▸ YOUR TASK:
Reproduce exactly the opening lines of the listing, stopping after the line that contains "text('750 ml', -.044, .025, .006, lab_w, .0001)" and including it.

┄┄┄┄┄┄┄┄┄┄┄┄┄┄┄┄┄┄┄┄

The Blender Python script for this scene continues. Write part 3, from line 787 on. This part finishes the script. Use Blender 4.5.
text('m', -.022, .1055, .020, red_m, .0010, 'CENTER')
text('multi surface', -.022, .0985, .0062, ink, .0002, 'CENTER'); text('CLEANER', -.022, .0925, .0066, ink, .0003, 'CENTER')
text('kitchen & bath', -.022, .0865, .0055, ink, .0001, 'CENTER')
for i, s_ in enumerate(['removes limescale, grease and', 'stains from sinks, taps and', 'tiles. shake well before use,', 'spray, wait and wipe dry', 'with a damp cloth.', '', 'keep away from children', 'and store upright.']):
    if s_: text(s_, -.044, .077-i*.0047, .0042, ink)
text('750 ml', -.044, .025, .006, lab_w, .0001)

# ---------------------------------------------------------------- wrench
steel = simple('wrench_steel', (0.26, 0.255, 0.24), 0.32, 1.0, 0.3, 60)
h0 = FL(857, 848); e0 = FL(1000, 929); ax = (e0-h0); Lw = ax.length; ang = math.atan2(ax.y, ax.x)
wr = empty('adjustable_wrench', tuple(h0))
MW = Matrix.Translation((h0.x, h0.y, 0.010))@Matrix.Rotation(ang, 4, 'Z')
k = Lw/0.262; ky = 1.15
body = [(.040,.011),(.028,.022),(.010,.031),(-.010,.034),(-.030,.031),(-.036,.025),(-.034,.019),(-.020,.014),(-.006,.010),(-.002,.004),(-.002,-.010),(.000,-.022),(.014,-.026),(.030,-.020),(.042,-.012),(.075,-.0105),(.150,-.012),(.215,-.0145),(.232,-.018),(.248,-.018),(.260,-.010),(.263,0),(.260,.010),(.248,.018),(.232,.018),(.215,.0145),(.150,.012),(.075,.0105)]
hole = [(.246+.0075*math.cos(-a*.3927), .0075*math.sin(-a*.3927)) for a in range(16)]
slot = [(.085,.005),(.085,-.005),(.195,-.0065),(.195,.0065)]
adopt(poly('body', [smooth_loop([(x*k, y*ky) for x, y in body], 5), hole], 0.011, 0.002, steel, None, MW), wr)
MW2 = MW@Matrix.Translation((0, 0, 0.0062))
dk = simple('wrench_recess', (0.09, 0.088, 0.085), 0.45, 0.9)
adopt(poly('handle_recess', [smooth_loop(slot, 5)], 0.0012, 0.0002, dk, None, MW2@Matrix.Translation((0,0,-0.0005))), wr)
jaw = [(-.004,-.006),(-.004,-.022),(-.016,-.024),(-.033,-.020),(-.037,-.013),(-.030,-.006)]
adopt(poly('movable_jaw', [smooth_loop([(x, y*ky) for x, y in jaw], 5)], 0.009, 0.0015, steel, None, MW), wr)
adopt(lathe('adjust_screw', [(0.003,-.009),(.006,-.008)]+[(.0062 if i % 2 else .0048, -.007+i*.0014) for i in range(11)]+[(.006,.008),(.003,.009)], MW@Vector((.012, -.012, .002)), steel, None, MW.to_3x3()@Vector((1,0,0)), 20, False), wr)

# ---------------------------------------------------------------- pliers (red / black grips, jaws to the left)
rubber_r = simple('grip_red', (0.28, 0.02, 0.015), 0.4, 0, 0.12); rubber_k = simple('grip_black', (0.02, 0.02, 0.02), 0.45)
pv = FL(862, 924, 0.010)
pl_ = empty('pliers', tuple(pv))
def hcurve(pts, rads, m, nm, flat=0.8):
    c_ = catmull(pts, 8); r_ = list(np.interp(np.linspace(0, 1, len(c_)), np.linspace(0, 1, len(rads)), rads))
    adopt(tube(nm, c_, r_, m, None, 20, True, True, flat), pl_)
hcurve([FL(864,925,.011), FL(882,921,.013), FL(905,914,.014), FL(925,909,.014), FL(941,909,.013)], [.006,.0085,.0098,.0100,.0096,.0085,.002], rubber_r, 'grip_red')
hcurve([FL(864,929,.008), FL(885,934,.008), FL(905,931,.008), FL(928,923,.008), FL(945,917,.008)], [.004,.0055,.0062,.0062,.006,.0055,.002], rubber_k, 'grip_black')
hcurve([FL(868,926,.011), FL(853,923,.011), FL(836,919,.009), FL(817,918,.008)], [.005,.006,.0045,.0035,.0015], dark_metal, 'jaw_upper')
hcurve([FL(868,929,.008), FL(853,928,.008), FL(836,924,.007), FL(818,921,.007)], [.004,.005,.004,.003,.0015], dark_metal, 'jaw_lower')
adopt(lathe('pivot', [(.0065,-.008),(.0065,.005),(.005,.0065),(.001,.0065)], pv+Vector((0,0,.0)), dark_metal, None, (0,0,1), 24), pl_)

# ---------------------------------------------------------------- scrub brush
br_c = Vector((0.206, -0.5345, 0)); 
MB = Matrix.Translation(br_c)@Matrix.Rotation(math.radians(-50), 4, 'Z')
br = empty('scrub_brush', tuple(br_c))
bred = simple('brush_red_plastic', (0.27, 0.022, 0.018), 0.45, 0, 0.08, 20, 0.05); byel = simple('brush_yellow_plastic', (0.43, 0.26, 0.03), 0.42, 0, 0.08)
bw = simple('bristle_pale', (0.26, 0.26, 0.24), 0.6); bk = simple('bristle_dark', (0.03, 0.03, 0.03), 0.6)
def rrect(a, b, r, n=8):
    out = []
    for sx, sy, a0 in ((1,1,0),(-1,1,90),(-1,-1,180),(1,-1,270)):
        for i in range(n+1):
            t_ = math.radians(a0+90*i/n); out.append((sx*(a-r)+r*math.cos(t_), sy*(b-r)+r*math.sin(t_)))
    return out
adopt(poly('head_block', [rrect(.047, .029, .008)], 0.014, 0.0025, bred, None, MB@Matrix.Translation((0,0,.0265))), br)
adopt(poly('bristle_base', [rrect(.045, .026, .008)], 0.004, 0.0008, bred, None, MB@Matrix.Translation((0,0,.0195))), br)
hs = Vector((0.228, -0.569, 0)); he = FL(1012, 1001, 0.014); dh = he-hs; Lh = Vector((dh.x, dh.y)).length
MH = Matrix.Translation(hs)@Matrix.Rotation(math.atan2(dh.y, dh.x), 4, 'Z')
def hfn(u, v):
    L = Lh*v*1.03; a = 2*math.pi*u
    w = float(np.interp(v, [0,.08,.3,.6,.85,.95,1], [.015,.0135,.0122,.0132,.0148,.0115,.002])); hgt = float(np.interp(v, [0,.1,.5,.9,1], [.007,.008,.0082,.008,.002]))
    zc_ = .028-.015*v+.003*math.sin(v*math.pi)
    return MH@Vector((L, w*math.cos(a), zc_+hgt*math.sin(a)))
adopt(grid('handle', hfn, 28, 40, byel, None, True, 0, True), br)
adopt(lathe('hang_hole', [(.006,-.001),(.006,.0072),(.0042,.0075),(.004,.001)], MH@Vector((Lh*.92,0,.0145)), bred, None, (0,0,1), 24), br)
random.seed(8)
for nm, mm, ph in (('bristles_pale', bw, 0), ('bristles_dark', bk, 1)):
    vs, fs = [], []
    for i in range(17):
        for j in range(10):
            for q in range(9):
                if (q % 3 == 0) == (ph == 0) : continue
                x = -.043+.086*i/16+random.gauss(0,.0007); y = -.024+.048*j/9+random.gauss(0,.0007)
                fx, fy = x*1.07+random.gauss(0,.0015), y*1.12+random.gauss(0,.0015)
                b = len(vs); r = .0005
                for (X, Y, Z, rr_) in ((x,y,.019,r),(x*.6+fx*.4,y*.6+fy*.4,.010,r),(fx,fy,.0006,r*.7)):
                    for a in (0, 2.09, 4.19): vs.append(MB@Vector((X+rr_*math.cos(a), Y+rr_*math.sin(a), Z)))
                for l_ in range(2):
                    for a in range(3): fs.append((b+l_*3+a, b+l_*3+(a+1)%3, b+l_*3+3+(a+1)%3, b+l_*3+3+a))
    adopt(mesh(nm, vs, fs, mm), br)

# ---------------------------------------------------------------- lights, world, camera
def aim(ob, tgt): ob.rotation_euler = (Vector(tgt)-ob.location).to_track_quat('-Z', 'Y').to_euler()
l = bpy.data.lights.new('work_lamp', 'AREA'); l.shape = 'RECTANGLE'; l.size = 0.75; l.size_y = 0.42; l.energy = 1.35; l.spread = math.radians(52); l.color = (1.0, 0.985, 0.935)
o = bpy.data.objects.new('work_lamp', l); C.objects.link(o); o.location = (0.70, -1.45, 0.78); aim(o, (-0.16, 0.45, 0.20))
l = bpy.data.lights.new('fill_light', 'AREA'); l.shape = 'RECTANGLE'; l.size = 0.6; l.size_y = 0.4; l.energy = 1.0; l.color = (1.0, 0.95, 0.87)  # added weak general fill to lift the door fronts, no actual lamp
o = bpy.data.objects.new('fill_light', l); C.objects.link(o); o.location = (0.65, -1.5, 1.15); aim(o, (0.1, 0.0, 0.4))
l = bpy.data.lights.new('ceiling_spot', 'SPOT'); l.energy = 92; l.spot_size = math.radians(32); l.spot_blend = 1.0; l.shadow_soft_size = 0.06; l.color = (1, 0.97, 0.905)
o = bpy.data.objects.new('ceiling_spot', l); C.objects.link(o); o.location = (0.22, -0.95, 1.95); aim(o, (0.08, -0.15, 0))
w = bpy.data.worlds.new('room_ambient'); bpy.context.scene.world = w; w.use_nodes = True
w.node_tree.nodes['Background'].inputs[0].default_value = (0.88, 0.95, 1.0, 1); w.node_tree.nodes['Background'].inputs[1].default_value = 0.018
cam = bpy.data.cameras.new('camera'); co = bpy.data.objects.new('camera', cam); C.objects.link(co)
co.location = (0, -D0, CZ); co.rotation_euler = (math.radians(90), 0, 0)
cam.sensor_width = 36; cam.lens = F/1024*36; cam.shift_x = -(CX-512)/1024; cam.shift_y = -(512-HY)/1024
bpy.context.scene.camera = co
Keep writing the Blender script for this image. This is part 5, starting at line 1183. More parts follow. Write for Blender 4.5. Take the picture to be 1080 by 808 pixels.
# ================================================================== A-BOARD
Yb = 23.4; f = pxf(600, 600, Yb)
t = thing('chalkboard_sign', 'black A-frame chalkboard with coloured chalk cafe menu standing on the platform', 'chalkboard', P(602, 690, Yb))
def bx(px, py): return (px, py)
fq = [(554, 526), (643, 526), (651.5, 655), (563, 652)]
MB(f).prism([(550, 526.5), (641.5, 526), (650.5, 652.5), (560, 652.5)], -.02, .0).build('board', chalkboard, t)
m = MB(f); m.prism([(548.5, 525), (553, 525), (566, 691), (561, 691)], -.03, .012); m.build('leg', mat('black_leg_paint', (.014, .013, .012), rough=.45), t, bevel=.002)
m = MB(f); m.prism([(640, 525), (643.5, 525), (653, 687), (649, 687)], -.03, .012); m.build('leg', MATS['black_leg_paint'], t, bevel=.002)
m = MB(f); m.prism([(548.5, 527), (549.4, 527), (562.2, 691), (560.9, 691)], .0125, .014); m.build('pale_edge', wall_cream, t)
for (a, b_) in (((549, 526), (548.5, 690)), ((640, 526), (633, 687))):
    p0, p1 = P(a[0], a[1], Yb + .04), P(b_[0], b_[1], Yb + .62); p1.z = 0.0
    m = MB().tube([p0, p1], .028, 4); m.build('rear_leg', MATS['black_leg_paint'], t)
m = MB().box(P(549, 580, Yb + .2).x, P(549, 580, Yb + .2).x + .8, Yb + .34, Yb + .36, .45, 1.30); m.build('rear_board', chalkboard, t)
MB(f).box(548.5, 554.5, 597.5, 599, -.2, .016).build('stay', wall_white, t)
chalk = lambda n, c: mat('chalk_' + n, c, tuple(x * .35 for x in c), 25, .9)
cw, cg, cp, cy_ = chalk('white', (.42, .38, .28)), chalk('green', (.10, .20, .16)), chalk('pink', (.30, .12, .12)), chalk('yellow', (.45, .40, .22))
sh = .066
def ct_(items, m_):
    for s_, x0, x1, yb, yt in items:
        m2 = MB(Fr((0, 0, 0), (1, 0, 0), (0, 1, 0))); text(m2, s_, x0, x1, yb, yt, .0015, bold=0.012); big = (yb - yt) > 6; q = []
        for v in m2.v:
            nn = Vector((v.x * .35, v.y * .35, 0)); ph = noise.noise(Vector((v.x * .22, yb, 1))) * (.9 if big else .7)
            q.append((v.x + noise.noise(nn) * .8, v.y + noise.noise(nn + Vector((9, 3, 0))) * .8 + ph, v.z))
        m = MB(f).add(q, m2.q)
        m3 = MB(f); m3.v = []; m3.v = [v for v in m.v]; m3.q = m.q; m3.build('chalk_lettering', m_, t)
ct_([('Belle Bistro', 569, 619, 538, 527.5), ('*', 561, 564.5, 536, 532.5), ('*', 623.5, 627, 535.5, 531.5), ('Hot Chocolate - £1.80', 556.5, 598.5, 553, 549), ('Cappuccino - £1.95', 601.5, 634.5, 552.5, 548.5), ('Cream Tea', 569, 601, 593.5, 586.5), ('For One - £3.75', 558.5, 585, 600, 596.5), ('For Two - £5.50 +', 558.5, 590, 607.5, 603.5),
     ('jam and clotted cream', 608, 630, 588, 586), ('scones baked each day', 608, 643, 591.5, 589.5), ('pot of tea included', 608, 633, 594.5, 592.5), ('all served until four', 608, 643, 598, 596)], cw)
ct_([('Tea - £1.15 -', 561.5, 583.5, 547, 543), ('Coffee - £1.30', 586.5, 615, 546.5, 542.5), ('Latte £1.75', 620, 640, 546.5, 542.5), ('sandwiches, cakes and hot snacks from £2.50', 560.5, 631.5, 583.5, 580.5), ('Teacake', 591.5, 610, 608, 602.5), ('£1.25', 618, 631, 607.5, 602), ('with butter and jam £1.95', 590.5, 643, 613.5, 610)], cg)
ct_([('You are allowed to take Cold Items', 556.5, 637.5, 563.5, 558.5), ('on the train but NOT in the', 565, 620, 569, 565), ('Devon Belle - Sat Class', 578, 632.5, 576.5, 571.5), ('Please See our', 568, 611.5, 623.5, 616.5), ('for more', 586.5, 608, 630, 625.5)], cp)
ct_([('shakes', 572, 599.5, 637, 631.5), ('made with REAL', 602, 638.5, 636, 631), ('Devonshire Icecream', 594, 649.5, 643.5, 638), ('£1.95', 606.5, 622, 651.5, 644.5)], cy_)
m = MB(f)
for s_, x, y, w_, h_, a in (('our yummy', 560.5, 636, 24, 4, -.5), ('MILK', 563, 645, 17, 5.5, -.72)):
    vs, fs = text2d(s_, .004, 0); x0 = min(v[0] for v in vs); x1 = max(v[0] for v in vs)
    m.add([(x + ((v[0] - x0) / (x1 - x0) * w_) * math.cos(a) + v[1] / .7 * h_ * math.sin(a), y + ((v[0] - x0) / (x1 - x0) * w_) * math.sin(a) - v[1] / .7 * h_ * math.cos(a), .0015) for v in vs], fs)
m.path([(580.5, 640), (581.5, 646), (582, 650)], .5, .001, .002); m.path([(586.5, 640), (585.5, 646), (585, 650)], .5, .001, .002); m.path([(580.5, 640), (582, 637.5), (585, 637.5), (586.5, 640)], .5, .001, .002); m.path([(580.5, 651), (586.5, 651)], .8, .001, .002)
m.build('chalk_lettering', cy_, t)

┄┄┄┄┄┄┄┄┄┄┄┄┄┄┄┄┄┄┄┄

▸ TASK RESULT:
The Blender Python script for this scene continues. Write part 3, from line 787 on. This part finishes the script. Use Blender 4.5.
text('m', -.022, .1055, .020, red_m, .0010, 'CENTER')
text('multi surface', -.022, .0985, .0062, ink, .0002, 'CENTER'); text('CLEANER', -.022, .0925, .0066, ink, .0003, 'CENTER')
text('kitchen & bath', -.022, .0865, .0055, ink, .0001, 'CENTER')
for i, s_ in enumerate(['removes limescale, grease and', 'stains from sinks, taps and', 'tiles. shake well before use,', 'spray, wait and wipe dry', 'with a damp cloth.', '', 'keep away from children', 'and store upright.']):
    if s_: text(s_, -.044, .077-i*.0047, .0042, ink)
text('750 ml', -.044, .025, .006, lab_w, .0001)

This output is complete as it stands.